Changing Role Of Man

The man of the house is also changing. Though he has longer work hours, more stress, he still finds time to party. He is more conscious of his looks, is willing to spend on his clothes, his tech toys and his car. He wants to try out new things –cuisine of different countries, adventure sports and new products. He is willing to change jobs and cities for better opportunities. He is also a family man. He is more approachable and open and is no longer the figure that the mother refers to for discipline only. He plays football with his son and watches cartoons with his daughter. He is still fond of cricket and the newspaper now competes with the Internet for his time. He likes his wife and kids well turned out and no longer believe in the adage – kids and wife should be seen and not heard. He is slowly opening to talking out issues.

Changing Role Of Kids

Though the kids of the new century have over ten kids’ TV channel to choose from, and do not have to wait for festival a birthdays for new clothes and gifts, the pressure on them has increased. Parents seem keen to live their life through kids. They want them to be good in study, read books and play with toys, which they themselves could never have and enhance their personality by joining various activities. The child, though confident has too much pressure. The new age child wears branded clothes, plays with branded toys and is more aware of the world around him than his parents. The child is more individualistic and has a mind of his or her own. He wants to decide what he wears, what and whom he plays with and how he or she wants to spend their free time. The child has more say than ever before in making decision pertaining to himself and his family.

The youth of the country has seen the maximum change. The advent of BPO and high paying jobs translates into a higher purchasing power. They can double their income in far shorter time compared to the earlier generation. The higher purchasing power helps them take care of their families or even influence purchasing decisions of their family. The increased career options available to the Indian youth have helped them improve their personality, knowledge, become more mature and ready to take different challenges. The impact of consumerism on the financially independent youth is clearly visible. The general trend is to spend eating out, entertainment, buying branded consumer goods or electronics or even buying a car or house. The motto is to 'live life king-size'.

Joint Family To Nuclear Family

Meanwhile joint families had slowly given way to nuclear family. Even the face of the existing joint family had changed. It was smaller, allowed for more space for the individual and daughter in laws were sitting and having dinner and watching soap operas with their father in laws – something that was unthinkable a decade earlier. With the rise of double income families, grandparents looked after grandchildren. The arrangement – grandparents having company in their old age and the women being able to work without worrying about their kids – seemed mutually beneficial.

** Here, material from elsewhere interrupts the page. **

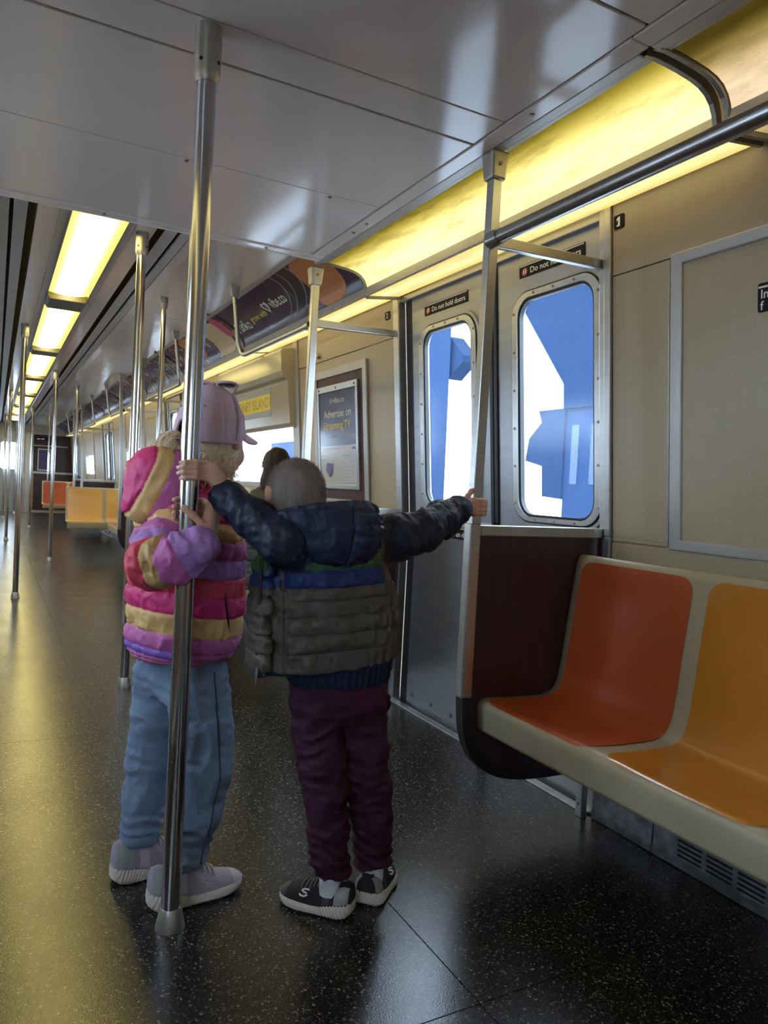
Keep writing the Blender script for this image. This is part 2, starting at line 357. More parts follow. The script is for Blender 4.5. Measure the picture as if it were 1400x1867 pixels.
# ---- lamps along the middle of the high ceiling
CEILLAMP = lampmat('lit ceiling diffuser', S_CEIL, 0, 0.0, 0.112, 0.20)
lampY = [(3.30, 5.47), (5.80, 7.90), (8.20, 10.28), (10.60, 12.66), (12.98, 15.03), (15.35, 17.4), (17.72, 19.8)]
lw = ['nearest long', 'second long', 'third', 'fourth', 'fifth', 'sixth', 'farthest']
for i, (a, bb) in enumerate(lampY):
    t = empty('ceiling_lamp', (XC, (a+bb)/2, 2.29), f'{lw[i]} glowing yellow ceiling lamp in the row along the car ceiling', 'ceiling lamp', 'lamps in the row along the ceiling')
    rows = []
    for k in range(9):
        u = -0.122+0.244*k/8; z = 2.272+0.016*(u/0.122)**2; rows.append([(XC+u, a, z), (XC+u, bb, z)])
    b = MB(); b.grid(rows); b.build('diffuser', CEILLAMP, t, smooth=True)
    b = MB()
    for s in (-1, 1): b.box((XC+s*0.126-0.003, a, 2.27), (XC+s*0.126+0.003, bb, 2.30))
    b.build('lamp_frame', ALUM, t)
    if i < len(lampY)-1:
        y0, y1 = bb+0.004, lampY[i+1][0]-0.004
        b = MB(); b.prism([(-.128, 2.30), (-.128, 2.262), (-.112, 2.238), (.112, 2.238), (.128, 2.262), (.128, 2.30)], [], lambda u, v: (XC+u, y0, v), lambda u, v: (XC+u, y1, v))
        b.build('lamp_spacer', SPACER, t, bevel=0.004)

# ---- side walls: shells with openings, then the laminate pieces on them
def lean_box(b, y0, y1, z0, z1, off0, off1, side, fx=wallX):
    zs = [z0, 0.95, z1] if z0 < 0.95 < z1 else [z0, z1]
    for za, zb in zip(zs[:-1], zs[1:]):
        p = []
        for z in (za, zb):
            for o, y in ((off0, y0), (off1, y0), (off1, y1), (off0, y1)): p.append((mx(fx(z)+o, side), y, z))
        b.hexa(p)
    return b
def wall_shell(side):
    b = MB(); ev = []
    for k in range(-1, 4):
        ev.append((1.86+PITCH*k, 3.26+PITCH*k, 0.0, 2.04))
        if not (side > 0 and k == -1): ev.append((4.72+PITCH*k, 6.22+PITCH*k, 1.06, 1.49))
    y = Y0
    for a, c, z0, z1 in sorted(ev):
        a = max(a, Y0); c = min(c, Y1)
        if c <= a: continue
        if a > y: lean_box(b, y, a, 0, 2.36, .012, .05, side)
        lean_box(b, a, c, z1, 2.36, .012, .05, side)
        if z0 > 0: lean_box(b, a, c, 0, z0, .012, .05, side)
        y = c
    if y < Y1: lean_box(b, y, Y1, 0, 2.36, .012, .05, side)
    return b.build('wall_right' if side > 0 else 'wall_left', WALLM, kind='structure')
WALLR, WALLL = wall_shell(1), wall_shell(-1)
def wpiece(name, y0, y1, z0, z1, m, wall=None, off=0.0, th=0.011, side=1, bev=0.0015):
    b = MB(); lean_box(b, y0, y1, z0, z1, off, off+th, side); return b.build(name, m, wall or (WALLR if side > 0 else WALLL), bevel=bev)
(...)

However, the face of the Indian senior citizens was also changing considerably. Unlike their predecessor, crossing 60 did not mean immersing devoting their time to prayers, telling stories to grand kids and practicing ascetic lifestyle. This generation that had struggled economically to give English medium education to their children and taken care of their parents – putting their needs aside, was now ready to live life. They had the time and the money to fulfill their wishes. They loved meeting their children but were happier amongst friends; liked visiting relatives occasionally but took the time aside to travel both within and outside the country; were not ready to continue with the dilapidated TV or the old model car and were willing to learn online banking and online trading.

The absence of joint family system has increased the stress in bringing up children, with working mothers only relying on childcare centers. In Indian cities and towns, it is even more difficult where there are not enough facilities available for care of children. Leaving kids with household help has its share of risks and problems. The nuclear family has to cope with all stresses - big and small on their own in the absence of the luxury of sharing and downloading worries on someone (other than spouse) whom we feel close and connected to. This has led to increase in several problems in the society like depression, suicides and heart disorders due to highly stressed lives. Moreover, families especially those staying outside the country miss out on celebrations and festivities that bind them to their culture and give them a sense of being at home. These families face difficulty in passing on the cultural values – something, which is learnt and taught by observation and example.

The New Indian

The new Indian is more individualistic; less adjusting, focused more on his or her own satisfaction and pleasure and is less concerned with societal stigma. This has led to higher divorce rates, less respect for others needs and requirements, less concern for others’ feelings and less sensitivity to people and surroundings.

The pace of changes has been so fast that the fabric of the family system and society seems unable to keep pace with it, thereby leading to dichotomies and problems. There is a need to conduct a scientific study on the subject, identify the changes, their positive and negative impact and create support systems to guide those who are unable to cope with the change.